新潟県妙高市の妙高観光局は2019年6月、妙高高原駅前にある「妙高高原観光案内所」内で、倉田まり子などのアイドル歌手を起用して製作した約40年前の観光ポスターの展示を始めた。
ポスターは観光案内所が昨年2月に現在地に新築移転したことに伴い、昨年11月に旧施設を取り壊したところ、倉庫の屋根裏から約50枚が発見された。最も古いものは1978年(昭和53年)頃のポスターとみられる。アイドル歌手として人気があった倉田まり子、松本ちえこをモデルに起用したポスターもあった。

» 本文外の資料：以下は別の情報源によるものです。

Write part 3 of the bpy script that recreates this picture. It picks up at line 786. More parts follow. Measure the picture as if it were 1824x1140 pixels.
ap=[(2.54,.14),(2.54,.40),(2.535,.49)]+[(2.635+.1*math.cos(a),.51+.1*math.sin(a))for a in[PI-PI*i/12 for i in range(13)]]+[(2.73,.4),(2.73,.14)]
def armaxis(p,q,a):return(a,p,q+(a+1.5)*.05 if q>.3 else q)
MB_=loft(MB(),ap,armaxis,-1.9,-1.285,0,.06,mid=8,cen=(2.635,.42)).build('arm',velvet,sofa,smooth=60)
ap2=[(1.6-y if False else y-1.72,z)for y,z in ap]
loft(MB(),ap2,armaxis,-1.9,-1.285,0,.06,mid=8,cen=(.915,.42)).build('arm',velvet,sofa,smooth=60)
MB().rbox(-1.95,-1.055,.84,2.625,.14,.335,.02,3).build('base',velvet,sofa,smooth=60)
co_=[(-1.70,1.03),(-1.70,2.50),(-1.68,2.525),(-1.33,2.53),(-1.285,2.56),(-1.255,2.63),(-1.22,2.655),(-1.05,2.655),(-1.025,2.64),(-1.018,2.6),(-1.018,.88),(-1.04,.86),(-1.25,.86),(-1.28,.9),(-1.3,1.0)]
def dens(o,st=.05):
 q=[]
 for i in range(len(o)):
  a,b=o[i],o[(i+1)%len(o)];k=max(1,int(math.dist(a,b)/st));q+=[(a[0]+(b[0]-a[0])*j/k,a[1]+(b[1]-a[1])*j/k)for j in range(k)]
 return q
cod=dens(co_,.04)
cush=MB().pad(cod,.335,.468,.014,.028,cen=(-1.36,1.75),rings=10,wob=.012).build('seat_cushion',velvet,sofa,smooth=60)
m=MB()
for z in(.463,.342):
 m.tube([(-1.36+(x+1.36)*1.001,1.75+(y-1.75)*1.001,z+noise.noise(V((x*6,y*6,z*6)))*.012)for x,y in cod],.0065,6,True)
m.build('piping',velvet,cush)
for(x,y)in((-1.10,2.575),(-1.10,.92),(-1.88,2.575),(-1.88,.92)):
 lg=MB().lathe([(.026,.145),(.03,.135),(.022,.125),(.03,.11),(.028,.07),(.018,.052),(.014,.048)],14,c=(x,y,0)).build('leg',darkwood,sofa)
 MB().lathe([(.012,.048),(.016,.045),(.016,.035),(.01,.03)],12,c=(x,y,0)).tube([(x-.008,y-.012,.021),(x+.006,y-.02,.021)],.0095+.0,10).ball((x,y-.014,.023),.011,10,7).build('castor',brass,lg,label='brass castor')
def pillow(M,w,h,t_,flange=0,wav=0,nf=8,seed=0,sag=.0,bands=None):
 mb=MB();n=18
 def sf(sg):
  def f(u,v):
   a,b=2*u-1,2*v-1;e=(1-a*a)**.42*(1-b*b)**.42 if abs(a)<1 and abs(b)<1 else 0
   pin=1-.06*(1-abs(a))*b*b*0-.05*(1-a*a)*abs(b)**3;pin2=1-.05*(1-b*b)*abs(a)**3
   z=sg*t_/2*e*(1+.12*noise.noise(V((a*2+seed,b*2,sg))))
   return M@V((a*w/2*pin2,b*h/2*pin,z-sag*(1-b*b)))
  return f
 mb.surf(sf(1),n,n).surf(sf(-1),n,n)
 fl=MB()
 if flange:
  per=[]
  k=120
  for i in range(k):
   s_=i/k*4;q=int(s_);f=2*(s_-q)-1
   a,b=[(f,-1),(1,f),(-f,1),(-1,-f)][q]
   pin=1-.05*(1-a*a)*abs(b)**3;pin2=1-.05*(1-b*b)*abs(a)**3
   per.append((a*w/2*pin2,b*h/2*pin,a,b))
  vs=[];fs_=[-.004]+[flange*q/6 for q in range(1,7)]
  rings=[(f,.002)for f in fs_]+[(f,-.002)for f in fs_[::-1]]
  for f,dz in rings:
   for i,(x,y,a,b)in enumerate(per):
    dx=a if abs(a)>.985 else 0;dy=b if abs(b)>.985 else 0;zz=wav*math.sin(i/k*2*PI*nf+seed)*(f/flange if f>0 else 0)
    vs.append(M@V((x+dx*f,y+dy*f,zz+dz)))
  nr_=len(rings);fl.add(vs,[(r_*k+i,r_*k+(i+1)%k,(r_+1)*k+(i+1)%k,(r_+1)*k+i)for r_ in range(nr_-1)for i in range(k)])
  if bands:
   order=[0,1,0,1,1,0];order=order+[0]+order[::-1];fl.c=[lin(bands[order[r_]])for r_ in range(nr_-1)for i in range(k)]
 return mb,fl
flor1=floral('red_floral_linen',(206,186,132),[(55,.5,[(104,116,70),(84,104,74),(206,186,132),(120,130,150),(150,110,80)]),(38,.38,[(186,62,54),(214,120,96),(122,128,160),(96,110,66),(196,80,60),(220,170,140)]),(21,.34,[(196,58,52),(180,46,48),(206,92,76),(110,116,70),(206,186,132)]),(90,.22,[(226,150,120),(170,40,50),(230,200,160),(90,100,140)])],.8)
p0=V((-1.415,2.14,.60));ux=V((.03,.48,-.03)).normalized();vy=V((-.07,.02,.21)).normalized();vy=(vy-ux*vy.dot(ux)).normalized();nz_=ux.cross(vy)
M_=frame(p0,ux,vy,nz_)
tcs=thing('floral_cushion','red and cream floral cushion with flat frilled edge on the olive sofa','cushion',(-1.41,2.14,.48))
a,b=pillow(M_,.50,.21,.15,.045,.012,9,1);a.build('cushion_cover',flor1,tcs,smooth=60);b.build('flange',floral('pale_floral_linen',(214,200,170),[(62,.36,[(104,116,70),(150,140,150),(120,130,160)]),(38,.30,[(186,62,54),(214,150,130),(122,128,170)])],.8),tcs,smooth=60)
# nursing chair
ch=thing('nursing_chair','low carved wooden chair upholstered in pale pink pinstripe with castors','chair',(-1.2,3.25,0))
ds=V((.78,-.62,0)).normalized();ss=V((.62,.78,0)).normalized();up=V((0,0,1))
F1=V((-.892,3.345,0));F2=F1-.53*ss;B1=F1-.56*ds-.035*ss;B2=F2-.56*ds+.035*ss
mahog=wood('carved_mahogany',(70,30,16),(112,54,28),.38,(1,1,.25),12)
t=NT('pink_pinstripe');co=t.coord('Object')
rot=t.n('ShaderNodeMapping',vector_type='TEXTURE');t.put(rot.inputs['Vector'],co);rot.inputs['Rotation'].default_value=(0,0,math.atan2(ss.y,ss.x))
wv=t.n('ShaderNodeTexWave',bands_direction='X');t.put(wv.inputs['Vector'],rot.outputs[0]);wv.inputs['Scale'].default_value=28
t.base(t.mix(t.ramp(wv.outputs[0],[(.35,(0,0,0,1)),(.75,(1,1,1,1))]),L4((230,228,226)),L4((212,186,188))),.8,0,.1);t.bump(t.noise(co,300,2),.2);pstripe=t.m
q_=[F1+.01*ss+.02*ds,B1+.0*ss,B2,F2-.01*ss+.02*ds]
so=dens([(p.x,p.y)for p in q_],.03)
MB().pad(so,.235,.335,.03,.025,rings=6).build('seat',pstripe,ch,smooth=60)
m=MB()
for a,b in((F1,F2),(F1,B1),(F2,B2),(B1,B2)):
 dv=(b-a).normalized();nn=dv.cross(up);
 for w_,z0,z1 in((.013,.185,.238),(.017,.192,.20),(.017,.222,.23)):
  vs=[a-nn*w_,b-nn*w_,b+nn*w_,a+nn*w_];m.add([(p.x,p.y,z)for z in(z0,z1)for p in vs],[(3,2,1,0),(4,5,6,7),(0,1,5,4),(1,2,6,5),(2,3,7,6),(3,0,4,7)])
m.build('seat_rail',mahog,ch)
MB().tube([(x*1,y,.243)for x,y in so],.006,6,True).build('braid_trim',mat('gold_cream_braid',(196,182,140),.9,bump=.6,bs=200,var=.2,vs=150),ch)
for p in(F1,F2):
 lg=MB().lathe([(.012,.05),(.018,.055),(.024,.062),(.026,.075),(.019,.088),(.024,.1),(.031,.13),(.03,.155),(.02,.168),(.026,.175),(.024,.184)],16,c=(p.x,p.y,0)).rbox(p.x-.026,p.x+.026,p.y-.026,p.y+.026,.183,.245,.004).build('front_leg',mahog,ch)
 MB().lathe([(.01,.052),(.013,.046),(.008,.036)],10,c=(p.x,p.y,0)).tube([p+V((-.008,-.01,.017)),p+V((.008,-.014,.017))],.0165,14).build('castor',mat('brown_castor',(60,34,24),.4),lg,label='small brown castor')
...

1978年(昭和53年)5月18日、赤倉山の中腹で大規模な土石流が発生し、一瞬のうちに新赤倉温泉の寮や民家などを飲み込み、国道18号のほか、信越本線の線路を300mにわたって埋めた(「妙高高原町史」)。妙高観光局の竹田幸則事務局次長(60)によると、連日の報道で宿泊などに大きな影響が出たため、風評被害を払拭しようとポスターを製作したという。ポスターはモデルを使って池の平で撮影され、下部には「災害につきましては大変ご心配をおかけいたしましたが、宿泊その他の施設は平常通り営業中です」と書かれている。
アイドル歌手を使ったポスターは、災害の翌年以降に製作したもので、「タレントを使って元気な妙高高原をアピールしたかったのではないか」と言う。
倉田まり子は1979年に歌手デビュー。その年は、日本レコード大賞新人賞を受賞するなど、大活躍した。ポスターは人気絶頂期のもので、夏用と冬用が撮影されている。現在は坪田まり子の名で、キャリアカウンセラーとして活躍中。58歳。
松本ちえこも当時のアイドル歌手で、「恋人試験」がヒット。ポスターは冬なのに水着姿だが、当時はゲレンデで日光浴をするのが流行していた。現在も女優として活躍している。59歳。
竹田次長は「ポスターは妙高高原町観光課に在籍していた1990年(平成2年)頃、産業文化祭で展示するため、パネル張りにしておいたもの。展示はその年だけだったが、懐かしいと人気を呼んだ」と記憶をたどる。ポスターは3枚を観光案内所で展示している。今後は1か月に1回ほどポスターを入れ替えて展示する予定。